首相擁護派は「うちだけ恥をかく」と押され気味
防戦に徹する石破首相は両院議員総会で「地位に恋々とするものではない。しがみつくつもりも全くない」「しかるべき時にきちんとした決断をする」と、いずれ退陣を決断する可能性を示唆した。
だがいっぽうで、記者団の取材には「国民がやってほしいことに全力を尽くす」と続投への意欲も変わらず強調した。
「いずれ退陣する意向をにじませることで『なんとか前倒し総裁選は勘弁してくれ』というお願いでは。実際に『しかるべき時に決断』発言を受けて、『いずれ退陣するつもりなら、急いで石破首相を引きずりおろさなくてもいい』という考えに傾いた議員もいる。
石破首相にとっては前倒し総裁選さえ回避できれば、国民には一定程度続投を容認されながらも退陣した、ということでなんとか体裁が保てる可能性も出てくる」(自民関係者)
ただ、そんな思惑とは裏腹に、続投に意欲をみせる石破首相への反発もみられる。
「参院選直後の『米国との関税交渉の合意までは続けたい』という思いは、国益のためにも理解できたが、その後も賃上げや防災のような長期的な課題に取り組むことを明言し、しばらく辞めるつもりがないことが分かった。総裁選前倒しのタイミングで辞めてもらうしかないだろう」(自民議員)

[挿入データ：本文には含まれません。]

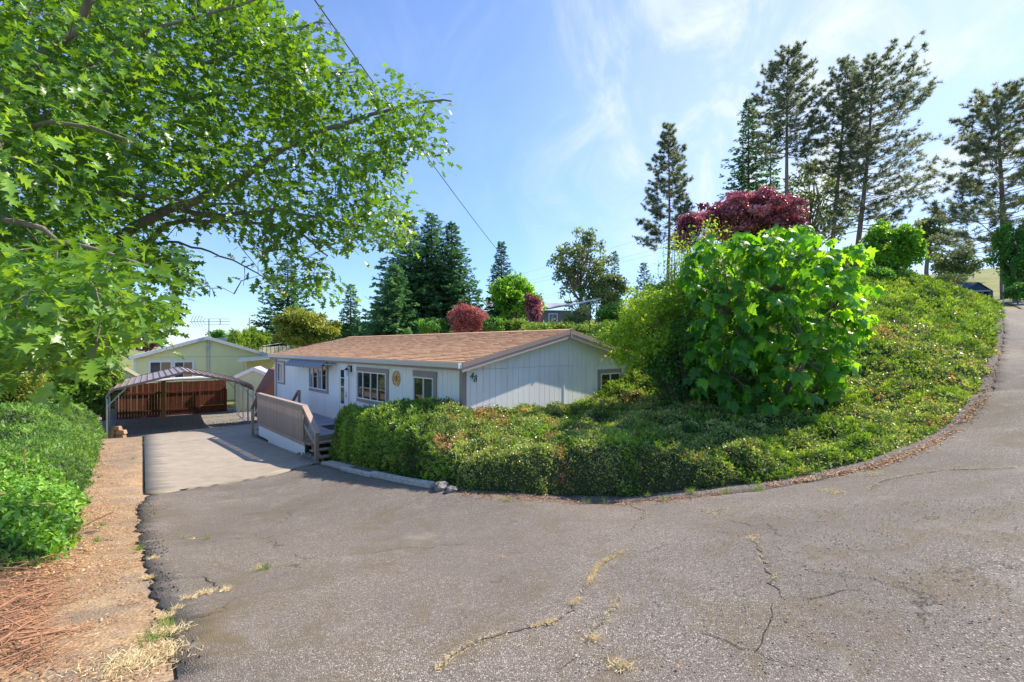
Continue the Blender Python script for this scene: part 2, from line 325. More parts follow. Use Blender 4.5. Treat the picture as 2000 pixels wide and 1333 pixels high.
def in_poly(x, y, poly):
    poly = np.asarray(poly)[:, :2]; c = np.zeros(x.shape, bool); j = len(poly)-1
    for i in range(len(poly)):
        xi, yi = poly[i]; xj, yj = poly[j]
        m = ((yi > y) != (yj > y)) & (x < (xj-xi)*(y-yi)/(yj-yi+1e-12)+xi); c ^= m; j = i
    return c
def seg_dist(x, y, line):
    d = np.full(x.shape, 1e9); line = np.asarray(line)[:, :2]
    for a, b in zip(line[:-1], line[1:]):
        ab = b-a; t = np.clip(((x-a[0])*ab[0]+(y-a[1])*ab[1])/(ab@ab+1e-12), 0, 1)
        d = np.minimum(d, np.hypot(x-a[0]-t*ab[0], y-a[1]-t*ab[1]))
    return d
def vnoise(x, y, s, seed=0):             # smooth value noise
    r = np.random.default_rng(seed); tb = r.random((256, 256)); X = x/s+1000.37; Y = y/s+1000.73
    xi = np.floor(X).astype(int); yi = np.floor(Y).astype(int); fx = X-xi; fy = Y-yi; fx = fx*fx*(3-2*fx); fy = fy*fy*(3-2*fy)
    g = lambda a, b: tb[a % 256, b % 256]
    return (g(xi, yi)*(1-fx)+g(xi+1, yi)*fx)*(1-fy)+(g(xi, yi+1)*(1-fx)+g(xi+1, yi+1)*fx)*fy
def jitter_line(pts, amp, step=0.15, seed=1):
    r = np.random.default_rng(seed); out = []
    for a, b in zip(pts[:-1], pts[1:]):
        a = np.array(a[:2]); b = np.array(b[:2]); n = max(1, int(np.linalg.norm(b-a)/step))
        for k in range(n): out.append(a+(b-a)*k/n+r.normal(size=2)*amp)
    out.append(np.array(pts[-1][:2])); return out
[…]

こうした流れにあらがう石破擁護派。47都道府県連のなかでいち早く総裁選前倒しを求めないことを明言していた岐阜県連の関係者は、石破首相の続投を容認する勢力が少数派となりつつあることに「政治的混乱を招いてはいけないと、前倒しの総裁選は必要ないと言ってきたが、うちだけ恥をかくことになってしまいそうだ」と、石破おろしの勢いに押され気味だ。
「何をしてくるか分からない」 解散総選挙の憶測も流れ、疑心暗鬼の党内
こうしたなか、前倒し派、石破擁護派双方ともに警戒しているのが、政権運営に行き詰まった石破首相による「ヤケクソ解散」だ。
党内からは「退陣を迫られるなか、頼みの綱は自身の続投を容認する世論だけ。意固地になってヤケクソで解散することだけはやめてほしい」と警戒する声が漏れる。
というのも、石破首相は先月、郵政解散をした小泉純一郎元首相とも会談し、党内からは「自分の意に反した総裁選前倒しが行なわれることになったら解散する、との脅しでは」との推測も出ているからだ。
「今の石破政権にさすがに解散するほどの体力はないだろう」との見方も出るいっぽう、「衆院選と参院選で負けても退陣しない首相だから、何をしてくるか分からない」と疑心暗鬼の声も漏れている。
「しかるべき時」に決断し、自ら首相の座を降りるのか。史上初の総裁リコールを受けてしまうのか。それとも、解散という大勝負に出るのか……。8日に向け、続投にこだわる首相と、石破おろしに向け多数派工作に動く議員らとの攻防は続く。